Like the open palm of a hand, Sydney splays out into the South Pacific Ocean creating scores of coves, hundreds of beaches and countless sightseeing opportunities. Exploring Sydney on the iconic green and yellow ferries feels exciting and adventurous, a permanent holiday sensation which rekindles memories of my time on Venice's vaporettos. It's fun heading out to the unknown; hopping on and off when the mood takes you. Cockatoo island? Drummoyne? Balmain? Kirribili? Mosman or Parramatta? A bonus afforded to the resident and not the transient tourist is that commuting to and from work on a weekday means that the Opal travel card rewards you with half price travel at the weekend - including the ferry. Beauty, excitement and exploration - all at half the cost.
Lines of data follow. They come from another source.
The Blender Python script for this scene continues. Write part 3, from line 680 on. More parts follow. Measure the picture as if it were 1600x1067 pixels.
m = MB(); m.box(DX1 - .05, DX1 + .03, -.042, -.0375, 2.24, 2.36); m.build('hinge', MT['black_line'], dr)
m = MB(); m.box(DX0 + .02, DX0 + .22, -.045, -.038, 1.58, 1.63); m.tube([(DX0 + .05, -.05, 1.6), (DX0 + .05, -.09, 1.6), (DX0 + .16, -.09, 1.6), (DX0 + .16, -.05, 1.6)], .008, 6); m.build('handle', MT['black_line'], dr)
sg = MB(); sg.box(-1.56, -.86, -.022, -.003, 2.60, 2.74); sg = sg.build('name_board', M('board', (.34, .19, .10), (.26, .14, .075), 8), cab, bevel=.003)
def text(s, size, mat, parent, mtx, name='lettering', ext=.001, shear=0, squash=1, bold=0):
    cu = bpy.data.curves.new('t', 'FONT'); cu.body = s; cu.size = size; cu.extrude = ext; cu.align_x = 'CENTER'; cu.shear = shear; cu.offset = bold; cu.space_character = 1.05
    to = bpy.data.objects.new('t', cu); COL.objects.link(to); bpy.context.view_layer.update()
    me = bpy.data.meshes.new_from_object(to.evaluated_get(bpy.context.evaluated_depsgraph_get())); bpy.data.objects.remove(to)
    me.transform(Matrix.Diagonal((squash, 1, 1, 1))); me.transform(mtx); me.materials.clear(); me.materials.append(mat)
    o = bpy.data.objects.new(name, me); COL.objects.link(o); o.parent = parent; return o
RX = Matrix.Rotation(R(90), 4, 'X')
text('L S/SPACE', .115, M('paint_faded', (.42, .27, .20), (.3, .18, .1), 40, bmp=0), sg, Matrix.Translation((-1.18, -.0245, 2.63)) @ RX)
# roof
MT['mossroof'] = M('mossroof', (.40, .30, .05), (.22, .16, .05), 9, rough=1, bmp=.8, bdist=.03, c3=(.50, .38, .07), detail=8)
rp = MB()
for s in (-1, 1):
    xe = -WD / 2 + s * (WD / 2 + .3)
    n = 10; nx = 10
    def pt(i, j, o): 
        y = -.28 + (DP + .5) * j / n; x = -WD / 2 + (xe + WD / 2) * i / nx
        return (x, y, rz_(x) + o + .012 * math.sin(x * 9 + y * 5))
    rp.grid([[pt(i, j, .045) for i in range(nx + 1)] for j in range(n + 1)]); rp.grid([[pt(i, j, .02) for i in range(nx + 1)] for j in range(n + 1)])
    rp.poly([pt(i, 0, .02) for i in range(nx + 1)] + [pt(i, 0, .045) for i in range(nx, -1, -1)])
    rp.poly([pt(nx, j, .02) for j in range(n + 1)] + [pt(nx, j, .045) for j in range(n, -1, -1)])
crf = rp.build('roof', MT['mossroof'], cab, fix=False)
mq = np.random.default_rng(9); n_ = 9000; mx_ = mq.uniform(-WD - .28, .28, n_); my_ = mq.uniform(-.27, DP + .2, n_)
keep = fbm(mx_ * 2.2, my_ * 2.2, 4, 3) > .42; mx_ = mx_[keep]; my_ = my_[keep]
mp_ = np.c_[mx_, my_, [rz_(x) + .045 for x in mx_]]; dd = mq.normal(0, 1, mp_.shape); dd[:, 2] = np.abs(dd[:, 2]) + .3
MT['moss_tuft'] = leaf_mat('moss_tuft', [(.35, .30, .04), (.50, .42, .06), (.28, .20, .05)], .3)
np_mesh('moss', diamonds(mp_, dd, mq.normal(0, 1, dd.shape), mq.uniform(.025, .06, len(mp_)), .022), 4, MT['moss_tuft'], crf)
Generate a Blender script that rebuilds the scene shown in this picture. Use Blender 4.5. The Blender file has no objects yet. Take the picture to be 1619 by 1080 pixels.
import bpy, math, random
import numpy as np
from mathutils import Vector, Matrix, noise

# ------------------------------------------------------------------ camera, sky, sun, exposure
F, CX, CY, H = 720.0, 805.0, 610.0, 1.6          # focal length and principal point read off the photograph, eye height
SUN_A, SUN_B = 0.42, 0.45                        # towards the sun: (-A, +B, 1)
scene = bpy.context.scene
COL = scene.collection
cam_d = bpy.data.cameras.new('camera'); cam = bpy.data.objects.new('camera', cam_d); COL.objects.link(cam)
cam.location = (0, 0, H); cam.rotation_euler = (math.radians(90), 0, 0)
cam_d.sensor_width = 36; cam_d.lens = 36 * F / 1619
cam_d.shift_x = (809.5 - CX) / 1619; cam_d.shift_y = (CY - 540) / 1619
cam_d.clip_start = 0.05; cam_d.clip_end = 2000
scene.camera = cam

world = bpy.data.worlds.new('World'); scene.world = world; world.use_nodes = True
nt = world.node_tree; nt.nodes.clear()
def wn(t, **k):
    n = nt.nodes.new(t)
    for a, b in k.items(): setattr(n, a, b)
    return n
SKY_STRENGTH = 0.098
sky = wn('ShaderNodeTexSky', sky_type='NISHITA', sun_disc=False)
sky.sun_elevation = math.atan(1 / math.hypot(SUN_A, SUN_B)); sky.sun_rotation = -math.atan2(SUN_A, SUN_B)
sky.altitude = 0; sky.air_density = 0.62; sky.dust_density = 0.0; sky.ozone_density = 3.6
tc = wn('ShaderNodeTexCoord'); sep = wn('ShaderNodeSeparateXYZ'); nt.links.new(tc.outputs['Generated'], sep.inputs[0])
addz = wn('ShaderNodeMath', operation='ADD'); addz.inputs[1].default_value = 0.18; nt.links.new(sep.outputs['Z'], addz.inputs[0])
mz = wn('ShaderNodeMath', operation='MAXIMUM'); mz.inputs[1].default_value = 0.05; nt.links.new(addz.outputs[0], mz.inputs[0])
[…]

In addition to my long-running Australia Blog, this one year milestone feels like the right time for me to gather my thoughts, package the experience and take stock of my first year as a resident of the New South Wales state capital and Australia's biggest city. From Bondi to Barangaroo, from Woollahra to Woolloomooloo and from Paddington to my home district of Pyrmont, this is Sydney as seen through the eyes of someone who thinks himself mighty lucky to live here. Me.


sydney opera house

The Sydney Opera House: close-up abstract.


sydney opera house

The Sydney Opera House: in profile from on-board a ferry entering Circular Quay.


A world icon on my doorstep: the Sydney Opera House, a blank canvas upon which are projected colourful lights for a whole range of celebrations and commemorations: Armistice Remembrance Day, Chinese New Year and Vivid Festival. 


darling harbour skyline

Darling Harbour skyline: daytime.


darling harbour skyline

Darling Harbour skyline: dusk.



Darling Harbour teeming with jellyfish.


bondi christmas

A Bondi Beach lifeguard on Christmas Day.

indigenous dancers

Indigenous dancers, part of the Home Ground festival celebrating First Nations peoples.


sydney suburbia

Suburban Sydney: traditional tin-roofed terraces in Glebe.


On the Bondi to Bronte coastal walk.


barangaroo architecture

Cluttered corporate architecture at Barangaroo.


At Barangaroo looking across to the Harbour Bridge. Sydney: my city.




travel tips, links & resources

  • The Sydney Opera House is frustratingly difficult to photograph. The best view can be had from the opposite side of Circular Quay at The Rocks. Failing that, get a Sydney Ferry over to Kirribili. 
  • Taking a Sydney Ferry over to Milson's Point will bring you closer to the wonderful Art Deco entrance of Luna Park but will also afford you some excellent views of the Harbour Bridge.
  • Do yourself a favour and buy an Opal Card on arrival in Sydney - and load it up with at least $30. This will ensure hassle-free travel on buses, the Light Rail tram, ferries and trains. You can get these at any newsagent or supermarket.
  • If you love a good coffee shop avoid Australia's only chain 'Gloria Jeans Coffee' but instead head straight for one of the city's many independent coffee shops. There you'll be assured of a friendly welcome and a great tasting shot of caffeine for $3.50.
  • If your itinerary allows, find time to visit at least one of Sydney's districts. Architecturally, and reasonably central, I can recommend Balmain; it's packed full of colonial-era architecture painted in various shades of pastel. Get your shot of the Opera House and Bridge and then head out.
  • You can get a real handle on Sydney by seeing it from the top of the Sydney Tower's observation deck. Expensive but a great photo opportunity.